Robert > The problem is, what I did back in Norway according to the court of law, was not and is not considered a crime. BUT I still commited violence.
So what I did was written in that register where speeding tickets go. Not the register of crime. So did I commit a crime in Norway? No. Did I break the law, yes. It’s less than a misdemeanor. So it’s like… a "Speeding ticket" of domestic violence.

4 thoughts on “Federal Firearms License?”

  1. You MAY qualify for an FFL, but only if the question regarding crimnal history does not read"Have you ever been charged with a crime". Ever means ever. Even if you were convicted in Europe, because that is still "ever".
    It has been a long time sisce I had my FFL, so that is why I am unsure about that one.
    Regarding your second question; a soldiers weapon and ammunition is under much more control, when he/she is not actually using it.So allow me to answer a question with a question.
    If a soldiers weapon is to cause death, and a FFL dealer sold a weapon to someone that, lets say not being completely honest when filling out the BATF 3374, and that person is bent on killing people with that weapon, and is successful, are you equally responsible for the deaths of those that were killed? Is the manufacturer of the weapon responsible? No, you are not.
    BUT and the big BUT, anti gun activists will try to tie you into this, by using the argument that YOU supplied the weapon, therefore you are as guilty as the murderer. But in reality, the only person responsible is the one who squeezed the trigger.
    I think that was one of the reasons I did not renew my FFL, because I didn’t want to deal with the bullshit anymore.

  2. You probably won’t get it. A conviction is a conviction, expunged or not. It’s especially problematic in that it was a conviction for an act of violence towards another person. That’s just the sort of person we do not want handling firearms!
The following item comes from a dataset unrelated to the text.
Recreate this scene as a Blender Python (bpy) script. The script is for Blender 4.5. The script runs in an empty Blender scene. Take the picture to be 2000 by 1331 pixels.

  3. A lot depends on state law. For example, in Virginia, there are three viewpoints to expungement:
    "…three situations. The first is if you are found not guilty of a charge by the court. The second is if the commonwealth attorney takes a nolle prosequi or the charge is otherwise dismissed against the defendant. Third, an expungement may be ordered if the defendant is granted an absolute pardon for a crime of which he was unjustly convicted."

    Obviously you need a lawyer’s advice.

  4. An expunged arrest or a conviction?

    Your record is never truly expunged – there are judges in some states who have access to criminal records that can be conditionally unsealed. Also, there is no general law for how cases are expunged – you have to be sure what those are of your state.

    AFAIK, granting licenses is largely a matter of discretion, so it can be used against you.

    "How would a firearm dealer do any more harm than a soldier?"

    I don;t see the connection between the two. One of them performs a service under the command of a superior. The other has a privilige for business purposes that benefits him and has no guarantee for supervision.

    Also an armed soldier is limited to what he can do w/his weapon and a few men under his command, while a FFL holder can arm any number of citizens.